## Exercise task
Retype the run of lines that opens with the line containing "Recreate this scene" and closes with the line containing "PI = math.pi", exactly and inclusively, but skip the pictures.

## Listed entries
>> Begin
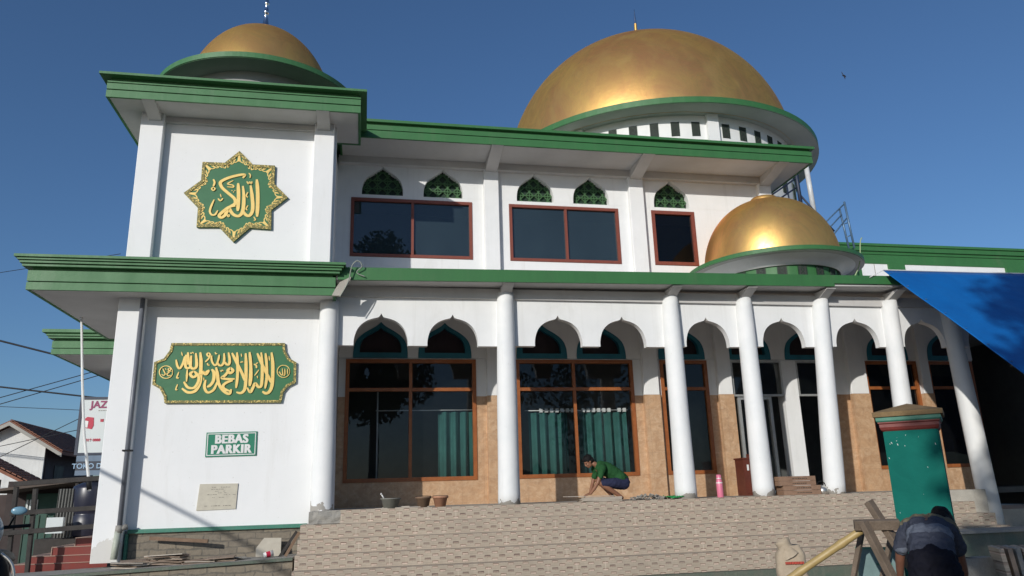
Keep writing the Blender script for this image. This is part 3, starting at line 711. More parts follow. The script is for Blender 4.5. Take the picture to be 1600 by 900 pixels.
# broken tiles, boards and card lying on the ledge
rnd = random.Random(3)
def tile_stack(x, y, n, sx, sy, label, col, spread=.05, tilt=.06, cat='tile pile', group='tile piles on the ledge'):
    t = thing('tile_stack', label, cat, (x, y, zl(x)), 0, group)
    z = .012
    for k in range(n):
        bm = ebm(); obox(bm, (rnd.uniform(-spread, spread), rnd.uniform(-spread, spread), z), (sx*rnd.uniform(.85, 1.1), sy, .012), (rnd.uniform(-tilt, tilt), rnd.uniform(-tilt, tilt), rnd.uniform(-.35, .35)))
        obj('tile', bm, col[k % len(col)], t); z += .019
    return t
tile_stack(-1.38, -.45, 6, .46, .25, 'scattered broken tiles at the left end of the ledge beside the pipe', [MTILEB, MTILEE], .09, .12)
tile_stack(-.83, -.30, 9, .62, .28, 'tallest brown tile pile on the ledge under a long brown plank', [MTILEE, MTILEE, MTILEB], .06, .05)
tile_stack(-.35, -.42, 3, .5, .26, 'low spread of tiles on the ledge right of the tallest pile', [MTILEE, MTILEB], .12, .08)
tile_stack(.22, -.40, 4, .46, .25, 'low spread of tiles on the ledge left of the grey card', [MTILEE, MTILEB, MCONC], .14, .08)
bm = ebm(); obox(bm, (-.72, -.05, -.375), (1.02, .05, .06), (0, R(4.5), R(-8))); tag(obj('plank', bm, MPLY), 'long brown plank lying across the tile pile on the ledge', 'plank')
bm = ebm(); prism(bm, [(-.22, 0), (.21, 0), (.20, .32), (-.10, .33), (-.14, .28), (-.23, .15)], -.01, .01, 'y')
o = tag(obj('cardboard_sheet', bm, MCARD), 'torn grey card sheet leaning against the stone plinth', 'cardboard'); o.location = (.83, -.10, zl(.8)+.0); o.rotation_euler = (R(-16), 0, 0)
cup = thing('paper_cup', 'small red and white paper cup lying in front of the grey card', 'cup', (.86, -.42, zl(.86)+.058), R(20))
M = Matrix.Rotation(R(80), 4, 'Y')
bm = ebm(); lathe(bm, [(0, -.08), (.042, -.08), (.056, .08), (.050, .08), (.038, -.07), (0, -.07)], n=20, M=M); obj('cup_body', bm, MLETW, cup, True)
bm = ebm(); lathe(bm, [(.047, -.04), (.0535, .03)], n=20, M=M); obj('red_band', bm, MBRED, cup, True)
for k, (x, dx, l) in enumerate(((1.12, .30, .52), (1.20, .24, .46))):
    bm = ebm(); obox(bm, (x+.06, -.35-.05*k, zl(x)+.20), (.05, .02, l), (R(-6), R(33-4*k), 0))
    tag(obj('timber_lath', bm, MWOODD if k == 0 else MPLY), ('dark lath leaning at the corner of plinth and stairs' if k == 0 else 'brown lath leaning just right of the dark lath by the stairs'), 'lath')

# ------------------------------------------------------------------ signs on the tower
def ribbon(bm, pts, wd, y0, y1):
    p = catmull(pts, 5) if len(pts) > 2 else [pts[0], tuple((pts[0][k]+pts[1][k])/2 for k in (0, 1)), pts[1]]
    n = len(p); L, Rr = [], []
    for i in range(n):
        a, b_ = p[max(i-1, 0)], p[min(i+1, n-1)]
        d = Vector((b_[0]-a[0], b_[1]-a[1]));
        if d.length < 1e-6: d = Vector((1, 0))
        d.normalize(); t = i/(n-1)
        ww = wd/2*(.45 + .55*min(1, min(t, 1-t)*5+.15))*(1+.18*abs(d.y)-.12*abs(d.x))
        L.append((p[i][0]-d.y*ww, p[i][1]+d.x*ww)); Rr.append((p[i][0]+d.y*ww, p[i][1]-d.x*ww))
    V = [[bm.verts.new((q[0], y, q[1])) for q in S] for S in (L, Rr) for y in (y0, y1)]
    for i in range(n-1):
        for a, b_ in ((0, 2), (1, 3), (0, 1), (2, 3)): bm.faces.new((V[a][i], V[a][i+1], V[b_][i+1], V[b_][i]))
    bm.faces.new((V[0][0], V[2][0], V[3][0], V[1][0])); bm.faces.new((V[0][-1], V[2][-1], V[3][-1], V[1][-1]))
def shrink(pts, k): return [(x*k, z*k) for x, z in pts]
STAR=[(-0.029,1.033),(0.246,0.745),(0.694,0.745),(0.699,0.335),(0.986,0.045),(0.673,-0.245),(0.691,-0.666),(0.273,-0.65),(-0.025,-0.965),(-0.317,-0.656),(-0.744,-0.673),(-0.748,-0.259),(-1.042,0.047),(-0.734,0.336),(-0.736,0.745),(-0.304,0.752)]
AKBAR=[(0.061,[(0.349,0.414),(0.382,0.142),(0.398,-0.133),(0.401,-0.406)]),(0.059,[(0.236,0.274),(0.275,0.062),(0.304,-0.162),(0.297,-0.311),(0.24,-0.393),(0.167,-0.362),(0.13,-0.294)]),(0.059,[(0.085,0.253),(0.115,0.054),(0.125,-0.17),(0.106,-0.332),(0.038,-0.407),(-0.052,-0.381),(-0.111,-0.317),(-0.148,-0.257),(-0.189,-0.296),(-0.227,-0.383)]),(0.059,[(-0.012,0.311),(0.012,0.074),(0.02,-0.125),(0.018,-0.299)]),(0.056,[(0.074,0.43),(0.11,0.503),(0.025,0.498),(-0.15,0.443),(-0.29,0.372),(-0.358,0.301),(-0.315,0.195),(-0.193,0.084),(-0.064,-0.03),(-0.041,-0.133),(-0.119,-0.201),(-0.234,-0.285),(-0.325,-0.388)]),(0.056,[(-0.031,-0.19),(-0.15,-0.22),(-0.264,-0.324),(-0.33,-0.412),(-0.283,-0.455),(-0.215,-0.395),(-0.166,-0.307)]),(0.035,[(-0.45,-0.073),(-0.491,-0.198),(-0.515,-0.322),(-0.477,-0.399),(-0.412,-0.396),(-0.364,-0.303)]),(0.033,[(-0.499,0.369),(-0.468,0.3),(-0.488,0.212)]),(0.023,[(-0.487,0.199),(-0.515,0.16),(-0.482,0.124),(-0.449,0.161),(-0.487,0.199)]),(0.026,[(-0.111,0.364),(-0.217,0.288),(-0.116,0.263),(-0.102,0.219),(-0.224,0.222)]),(0.021,[(-0.13,0.147),(-0.112,0.138)]),(0.021,[(-0.073,0.15),(-0.055,0.141)]),(0.021,[(-0.098,0.119),(-0.079,0.104)]),(0.019,[(-0.341,0.057),(-0.318,-0.017)]),(0.026,[(-0.378,-0.045),(-0.33,-0.092),(-0.282,-0.035)]),(0.026,[(0.157,0.358),(0.189,0.309),(0.213,0.348),(0.247,0.312),(0.257,0.363)]),(0.021,[(0.184,0.542),(0.218,0.501),(0.213,0.437)]),(0.023,[(0.194,0.12),(0.165,0.044),(0.199,0.003)]),(0.021,[(0.211,-0.166),(0.178,-0.242),(0.206,-0.271)]),(0.023,[(0.336,-0.409),(0.373,-0.469),(0.341,-0.488)]),(0.021,[(-0.162,-0.381),(-0.172,-0.416),(-0.145,-0.429),(-0.139,-0.394),(-0.162,-0.381)])]
PLAQ=[(-1.056,0.611),(1.03,0.628),(1.049,0.475),(1.129,0.323),(1.266,0.248),(1.272,-0.154),(1.131,-0.229),(1.053,-0.328),(1.015,-0.537),(-1.083,-0.535),(-1.105,-0.415),(-1.185,-0.271),(-1.327,-0.186),(-1.332,0.239),(-1.168,0.313),(-1.078,0.462)]
SHAHADA=[(0.047,[(0.381,0.444),(0.418,0.191),(0.424,-0.038),(0.421,-0.219)]),(0.05,[(0.31,0.42),(0.331,0.19),(0.345,-0.098),(0.334,-0.279),(0.272,-0.35),(0.185,-0.335)]),(0.047,[(0.057,0.426),(0.156,0.236),(0.27,0.023),(0.334,-0.128)]),(0.044,[(0.15,0.435),(0.176,0.19),(0.187,-0.037),(0.176,-0.256)]),(0.019,[(0.227,0.412),(0.242,0.351)]),(0.016,[(0.219,0.251),(0.239,0.239),(0.252,0.259),(0.273,0.239)]),(0.041,[(-0.008,0.434),(0.026,0.281),(0.012,0.197),(-0.036,0.208),(-0.063,0.25)]),(0.038,[(-0.086,0.418),(-0.076,0.265),(-0.113,0.182),(-0.168,0.189),(-0.188,0.235)]),(0.032,[(-0.173,0.387),(-0.177,0.326),(-0.201,0.219),(-0.238,0.181),(-0.285,0.234),(-0.31,0.31),(-0.309,0.371)]),(0.016,[(-0.252,0.44),(-0.24,0.402),(-0.215,0.417)]),(0.028,[(-0.373,0.432),(-0.399,0.393),(-0.37,0.358),(-0.338,0.386),(-0.373,0.432)]),(0.028,[(-0.338,0.386),(-0.364,0.31),(-0.419,0.246)]),(0.022,[(-0.375,0.226),(-0.366,0.189),(-0.334,0.186)]),(0.05,[(0.05,0.137),(0.005,0.083),(0.047,0.031),(0.097,0.076),(0.05,0.137)]),(0.047,[(0.009,0.068),(-0.036,-0.007),(-0.096,-0.06),(0.005,-0.083),(0.14,-0.08)]),(0.047,[(0.107,-0.113),(0.009,-0.143),(-0.061,-0.206),(-0.039,-0.27),(0.07,-0.315)]),(0.05,[(-0.213,0.144),(-0.179,0.008),(-0.142,-0.172),(-0.051,-0.307),(0.059,-0.367),(0.089,-0.278)]),(0.016,[(-0.135,0.083),(-0.112,0.065),(-0.1,0.091),(-0.077,0.068)]),(0.05,[(-0.292,0.106),(-0.245,0.038),(-0.246,-0.112),(-0.298,-0.202),(-0.353,-0.232)]),(0.044,[(-0.384,-0.097),(-0.399,-0.217),(-0.368,-0.306),(-0.31,-0.339),(-0.223,-0.277),(-0.17,-0.127)]),(0.041,[(-0.526,0.023),(-0.469,0.008),(-0.445,0.06),(-0.405,0.008),(-0.381,0.053),(-0.334,0.091)]),(0.016,[(-0.422,-0.052),(-0.415,-0.112)]),(0.054,[(0.791,0.438),(0.827,0.192),(0.837,-0.159),(0.801,-0.31),(0.732,-0.36),(0.662,-0.322)]),(0.049,[(0.526,0.421),(0.625,0.207),(0.739,-0.007),(0.827,-0.167)]),(0.047,[(0.598,0.437),(0.626,0.237),(0.642,-0.038),(0.634,-0.212),(0.585,-0.237),(0.523,-0.166),(0.485,-0.249),(0.44,-0.339),(0.38,-0.249)]),(0.043,[(0.679,0.422),(0.708,0.238),(0.729,-0.038),(0.709,-0.268)]),(0.044,[(0.387,0.436),(0.42,0.191),(0.439,-0.038),(0.426,-0.219)]),(0.019,[(0.748,0.369),(0.76,0.276)]),(0.028,[(0.473,0.206),(0.518,0.183),(0.528,0.13)]),(0.022,[(0.551,0.237),(0.509,0.214)]),(0.024,[(0.573,0.096),(0.5,-0.019)]),(0.019,[(0.548,-0.019),(0.562,-0.068)]),(0.014,[(1.152,0.067),(1.145,0.021),(1.121,-0.018),(1.084,-0.044),(1.04,-0.053),(0.995,-0.044),(0.956,-0.018),(0.928,0.021),(0.917,0.066),(0.924,0.112),(0.947,0.151),(0.984,0.177),(1.028,0.186),(1.074,0.177),(1.113,0.151),(1.14,0.112),(1.152,0.067)]),(0.017,[(1.105,0.119),(1.113,0.008)]),(0.017,[(1.056,0.119),(1.062,0.001),(1.031,-0.01)]),(0.017,[(1.009,0.123),(1.021,0.001),(0.986,0.008),(0.961,0.054),(0.948,0.039)]),(0.053,[(-0.522,0.434),(-0.498,0.275),(-0.486,0.054),(-0.485,-0.149),(-0.554,-0.304),(-0.683,-0.335),(-0.798,-0.257)]),(0.049,[(-0.744,0.432),(-0.725,0.195)]),(0.046,[(-0.602,0.417),(-0.569,0.18),(-0.616,0.117),(-0.678,0.164),(-0.68,0.369)]),(0.043,[(-0.662,0.14),(-0.749,0.132),(-0.78,0.242),(-0.772,0.385)]),(0.036,[(-0.945,0.289),(-0.913,0.171),(-0.865,0.12),(-0.815,0.226),(-0.796,0.353)]),(0.046,[(-0.612,0.07),(-0.67,0.015),(-0.611,-0.048),(-0.552,0.007),(-0.612,0.07)]),(0.046,[(-0.535,0.023),(-0.508,-0.102),(-0.574,-0.242),(-0.69,-0.242),(-0.772,-0.133)]),(0.033,[(-0.729,0.101),(-0.725,-0.133)]),(0.043,[(-0.505,0.007),(-0.448,0.039),(-0.387,0.007),(-0.334,0.086)]),(0.023,[(-0.877,0.054),(-0.906,-0.055),(-0.865,-0.058)]),(0.02,[(-0.881,-0.18),(-0.905,-0.28),(-0.873,-0.28)]),(0.018,[(-0.862,0.439),(-0.838,0.36)]),(0.016,[(-0.706,0.425),(-0.683,0.409),(-0.663,0.433),(-0.639,0.409)]),(0.015,[(-0.985,0.049),(-0.99,0.004),(-1.012,-0.035),(-1.049,-0.06),(-1.093,-0.069),(-1.14,-0.06),(-1.18,-0.035),(-1.209,0.004),(-1.222,0.049),(-1.217,0.094),(-1.195,0.133),(-1.159,0.158),(-1.114,0.168),(-1.067,0.159),(-1.027,0.133),(-0.998,0.094),(-0.985,0.049)]),(0.016,[(-1.048,0.129),(-1.071,0.104),(-1.044,0.079),(-1.023,0.104),(-1.048,0.129)]),(0.016,[(-1.168,0.119),(-1.14,0.066),(-1.115,0.013),(-1.139,-0.012),(-1.181,0.007)]),(0.016,[(-1.006,0.063),(-1.071,0.069),(-1.048,0.041),(-1.086,0.016),(-1.054,-0.021),(-1.0,-0.012)]),(0.013,[(-1.124,0.119),(-1.102,0.094)])]

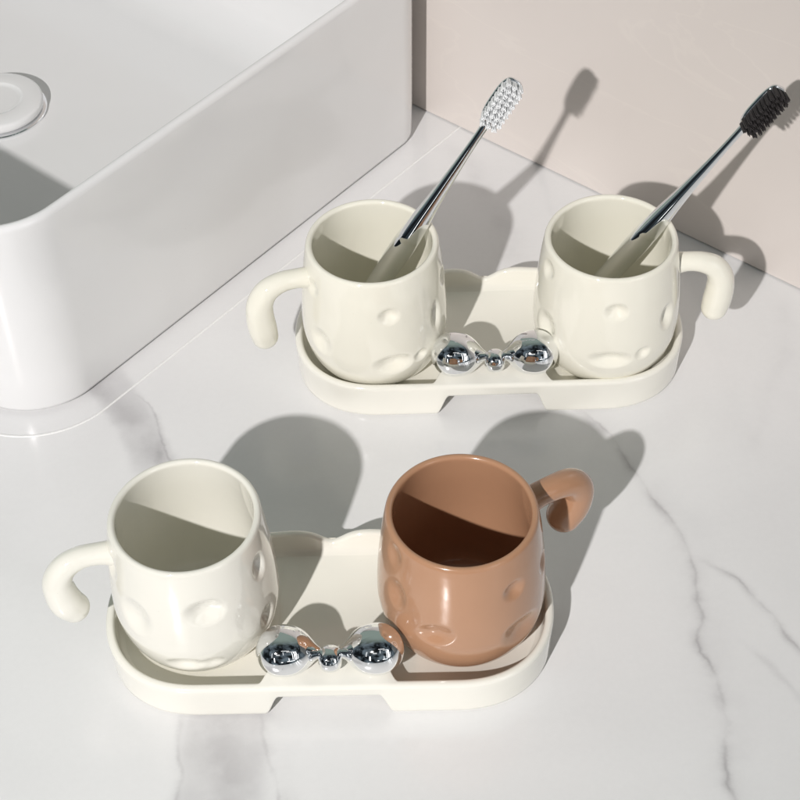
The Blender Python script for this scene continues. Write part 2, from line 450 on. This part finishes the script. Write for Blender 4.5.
# ------------------------------------------------------------------ trays
LX, DY, EX = .1238, .0545, 2.22
def tray_contour(n=720):
    seg = []
    st = LX - DY
    q = np.linspace(0, PI / 2, 400)
    cx = DY * np.cos(q) ** (2 / EX); cy = DY * np.sin(q) ** (2 / EX)
    quarter = np.stack([st + cx, cy], 1)
    pts = np.concatenate([quarter, (quarter * [-1, 1])[::-1], quarter * [-1, -1], (quarter * [1, -1])[::-1]])
    d = np.linalg.norm(np.diff(np.vstack([pts, pts[:1]]), axis=0), axis=1)
    keep = np.concatenate([[True], d[:-1] > 1e-9]); pts = pts[keep]
    cl = np.vstack([pts, pts[:1]])
    s = np.concatenate([[0], np.cumsum(np.linalg.norm(np.diff(cl, axis=0), axis=1))])
    u = np.linspace(0, s[-1], n, endpoint=False)
    c = np.stack([np.interp(u, s, cl[:, 0]), np.interp(u, s, cl[:, 1])], 1)
    t = np.roll(c, -3, 0) - np.roll(c, 3, 0)
    nn = np.stack([t[:, 1], -t[:, 0]], 1); nn /= np.linalg.norm(nn, axis=1)[:, None]
    return c, nn
def sstep(a, b, x):
    t = np.clip((x - a) / (b - a), 0, 1); return t * t * (3 - 2 * t)
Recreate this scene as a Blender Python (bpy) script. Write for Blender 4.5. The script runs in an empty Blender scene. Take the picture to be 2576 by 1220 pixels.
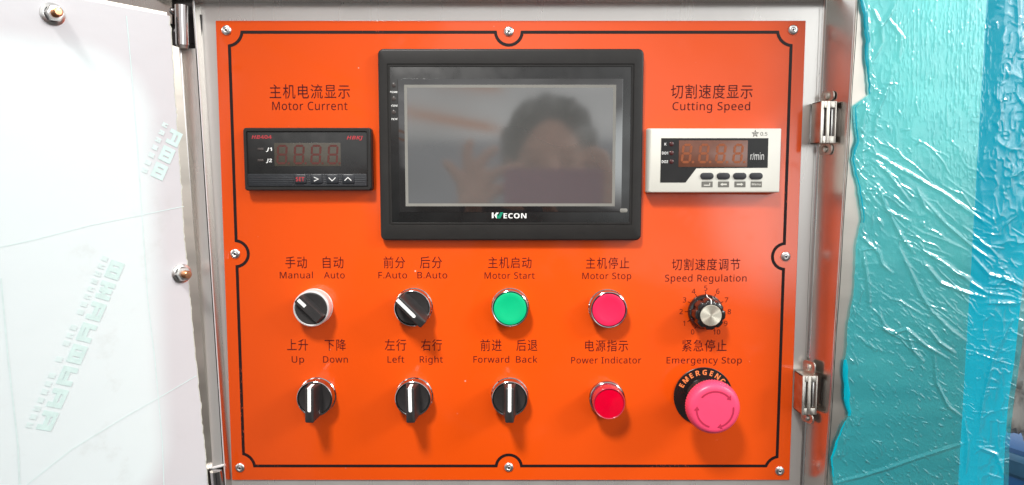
import bpy, bmesh, math, random
import numpy as np
from mathutils import Vector, Matrix

random.seed(7)
rng = np.random.default_rng(11)
SC = bpy.context.scene
COL = SC.collection
PI = math.pi

# ------------------------------------------------------------------ camera
F = 1760.0            # focal length of a 2576 px wide frame
D = 0.570             # distance of the lens from the orange plate (metres)
TH = math.atan(154.0 / F)
cd = bpy.data.cameras.new('camera')
cd.sensor_width = 36.0
cd.lens = 36.0 * F / 2576.0
cd.clip_start = 0.005
cd.clip_end = 100
cam = bpy.data.objects.new('camera', cd)
cam.location = (0, -D, 0)
cam.rotation_euler = (PI / 2 - TH, 0, 0)
COL.objects.link(cam)
SC.camera = cam

# ------------------------------------------------------------------ world: a dim factory hall around the cabinet
W = bpy.data.worlds.new('World')
SC.world = W
W.use_nodes = True
wt = W.node_tree
wt.nodes.clear()


class NT:
    """tiny node helper"""
    def __init__(s, t): s.t = t
    def n(s, typ, **kw):
        nd = s.t.nodes.new(typ)
        for k, v in kw.items(): setattr(nd, k, v)
        return nd
    def l(s, a, b): s.t.links.new(a, b)
    def val(s, sock, v):
        if hasattr(v, 'is_output'): s.l(v, sock)
        else: sock.default_value = v
    def m(s, op, a, b=0.0, c=None, clamp=False):
        nd = s.n('ShaderNodeMath', operation=op, use_clamp=clamp)
        s.val(nd.inputs[0], a); s.val(nd.inputs[1], b)
        if c is not None: s.val(nd.inputs[2], c)
        return nd.outputs[0]
    def mr(s, v, a, b, c=0.0, d=1.0, smooth=True):
        nd = s.n('ShaderNodeMapRange', interpolation_type='SMOOTHSTEP' if smooth else 'LINEAR')
        s.val(nd.inputs[0], v)
        for i, x in enumerate((a, b, c, d)): s.val(nd.inputs[1 + i], x)
        return nd.outputs[0]
    def mix(s, f, a, b, blend='MIX'):
        nd = s.n('ShaderNodeMix', data_type='RGBA', blend_type=blend)
        s.val(nd.inputs[0], f); s.val(nd.inputs[6], a); s.val(nd.inputs[7], b)
        return nd.outputs[2]
    def ramp(s, f, stops, interp='EASE'):
        nd = s.n('ShaderNodeValToRGB'); cr = nd.color_ramp; cr.interpolation = interp
        while len(cr.elements) > 1: cr.elements.remove(cr.elements[-1])
        cr.elements[0].position, cr.elements[0].color = stops[0]
        for p, c in stops[1:]:
            e = cr.elements.new(p); e.color = c
        s.val(nd.inputs[0], f)
        return nd.outputs[0]
    def noise(s, vec, scale, detail=3.0, rough=.5):
        nd = s.n('ShaderNodeTexNoise')
        if vec is not None: s.l(vec, nd.inputs['Vector'])
        nd.inputs['Scale'].default_value = scale
        nd.inputs['Detail'].default_value = detail
        nd.inputs['Roughness'].default_value = rough
        return nd.outputs[0]
    def mapping(s, vec, scale=(1, 1, 1), rot=(0, 0, 0), loc=(0, 0, 0)):
        nd = s.n('ShaderNodeMapping'); s.l(vec, nd.inputs[0])
        nd.inputs['Scale'].default_value = scale; nd.inputs['Rotation'].default_value = rot
        nd.inputs['Location'].default_value = loc
        return nd.outputs[0]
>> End
## Reply
Recreate this scene as a Blender Python (bpy) script. Write for Blender 4.5. The script runs in an empty Blender scene. Take the picture to be 2576 by 1220 pixels.
import bpy, bmesh, math, random
import numpy as np
from mathutils import Vector, Matrix

random.seed(7)
rng = np.random.default_rng(11)
SC = bpy.context.scene
COL = SC.collection
PI = math.pi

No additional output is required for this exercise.